His award was sponsored by the Department of Defense.

Nonie K. Lesaux, Max and Marie Kargman Associate Professor of Human Development and Urban Education Advancement at the Harvard Graduate School of Education:

Lesaux received a B.A. from Mount Allison University in 1999, and an M.A. (2001) and Ph.D. (2003) from the University of British Columbia. Her areas of expertise include bilingual education, child development, learning disorders, psychology, and reading development.

She leads a research program that focuses on the reading development and difficulties of children from linguistically diverse backgrounds; her developmental and instructional research has implications for practitioners, researchers, and policymakers. Her research has focused on the reading development and the health and well-being of children who are at risk for learning difficulties, including children from language-minority and low socioeconomic backgrounds, and children with language impairments.
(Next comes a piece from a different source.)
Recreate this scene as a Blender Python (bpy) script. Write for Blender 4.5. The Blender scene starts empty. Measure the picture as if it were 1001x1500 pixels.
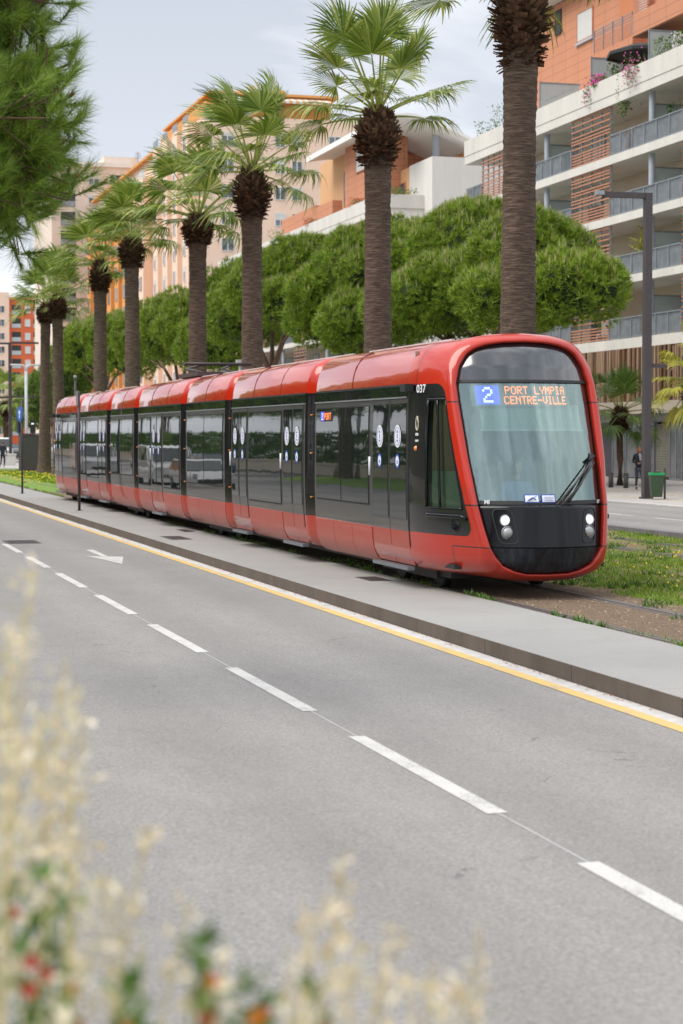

Lesaux’s program of research is supported by research grants from several organizations, including the National Institute for Child Health and Human Development, William T. Grant Foundation, William and Flora Hewlett Foundation, and the Spencer Foundation.

From 2004 to 2006, Lesaux was senior research associate of the National Literacy Panel on Language Minority Youth and contributing author to three chapters in that national report. In the spring of 2007, Lesaux was named one of five WT Grant scholars, earning a $350,000 five-year award from the WT Grant Foundation in support of her research on English-language learners in urban public schools. Lesaux is a member of the Society for the Scientific Study of Reading, International Academy for Research in Learning Disabilities, and Society for Research in Child Development. She is also a member of the Reading First Advisory Committee for the Secretary of Education, U.S. Department of Education.

Her award was sponsored by the Department of Education.